Жак-француз. В память о ГУЛАГе (Росси, Сард) - страница 89

На протяжении всей истории Советского Союза существительное “законность”, без обязательного прилагательного “социалистическая”, допускалось официально лишь в течение очень короткого времени, после разоблачения культа Сталина. Однако очень скоро законность вновь стала “социалистической”. Так что любое нарушение советской властью ее собственных законов не считалось нарушением “законности”: ведь оно допускалось по указанию партии. А значит, жалобы пострадавших были лишены оснований. Вот и председатель КГБ в речи 1961 года заявил, что хотя “советские законы – самые гуманные в мире, но их человеколюбие должно распространяться лишь на честных тружеников, а в отношении ‹…› элементов ‹…› законы должны быть суровы, ибо ‹…› это наш внутренний враг”»[18].

И все же человечность не вполне была изгнана из камеры подследственных, в которой Жак в промежутке между двумя допросами проходил тюремную науку, мучительно ожидая конца следствия. «К пяти часам утра меня отводили в камеру, где я теоретически мог поесть вчерашнего холодного супа. Я не ел – слишком был удручен, слишком потрясен. Я ложился на пол. Сокамерники собирались вокруг меня, снимали с меня башмаки, массировали мне ноги. Всегда находился кто-то, у кого было немного денег, и он покупал сахар в ларьке; чтобы мне стало легче, мне давали кусок сахару. Из солидарности. На свое счастье, я не очень страдал, в отличие от некоторых из моих товарищей по заключению, у которых ноги покрывались язвами, так что охранникам приходилось волоком волочь их в камеры. Больше всего страдали обычно те, кто на воле занимал важные должности. Некоторые ломались очень быстро. Они до сих пор стоят у меня перед глазами, те, кто не выдержал, – студент, лейтенант, доктор, капитан…».

Жак, даром что иностранец, явно не подвергся остракизму в этот первый период, когда почти всеми его сокамерниками еще больше, чем страх, владели оторопь, чувство, что их безжалостно провели, тяжелейшее разочарование, стыд за своих. «Помню искаженное, измученное лицо Карлика, моего сокамерника, которого нещадно истерзал его следователь. Вернувшись с какого-то допроса, он кивнул на своих соотечественников и заметил, что мне, Жаку-французу, всё же легче это сносить, ведь это не моя страна».

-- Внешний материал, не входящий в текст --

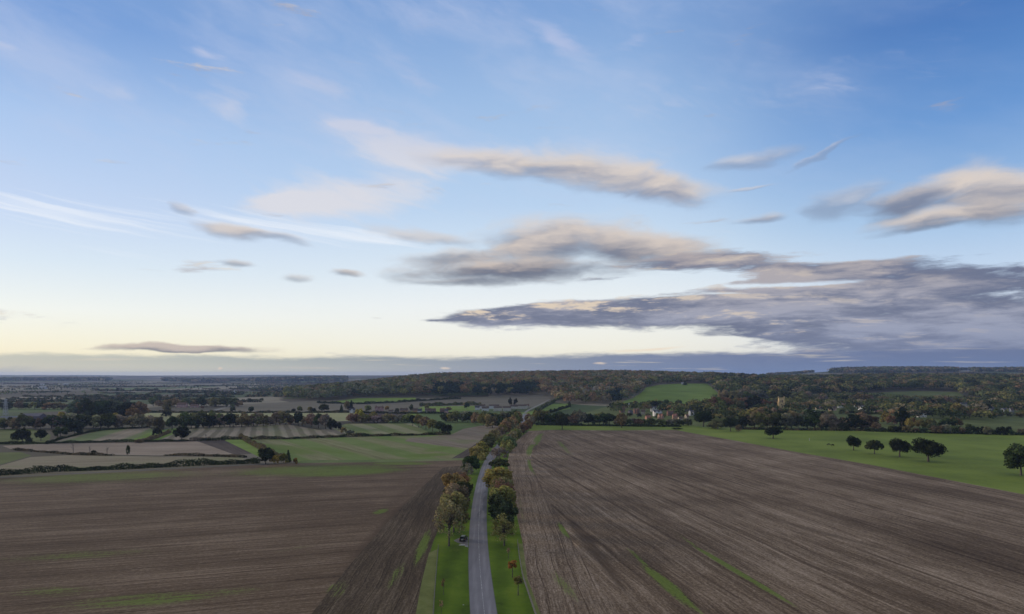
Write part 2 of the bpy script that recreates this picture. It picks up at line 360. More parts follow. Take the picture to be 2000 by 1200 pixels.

Замечание Карлика или другого подследственного окажется той первой песчинкой, которая отложится в сознании Жака, готовя эволюцию, позволившую ему выжить и сопротивляться. Он еще, пожалуй, оставался правоверным коммунистом, но советским человеком не был. И это внутреннее размежевание постепенно приведет его к новому осознанию своей национальной и культурной принадлежности. Он не поддастся отчаянию, потому что он – Жак, француз, он будет бороться за то, чтобы вырваться на свободу и вернуться к себе домой, потому что он очень быстро становится Жаком-французом. Когда исчез весь смысл его жизни, он приник к Леонтине, маме-француженке, и она поддержала его, защитила, вдохнула в него боевой дух. Образ матери, память о ней мало-помалу вытеснили из его сознания веру в коммунизм и сопутствовали ему сперва двадцать лет, пока он оставался в когтях у НКВД-КГБ, а потом до самого возвращения во Францию, что случилось в 1985 году, спустя сорок восемь лет после Большого террора.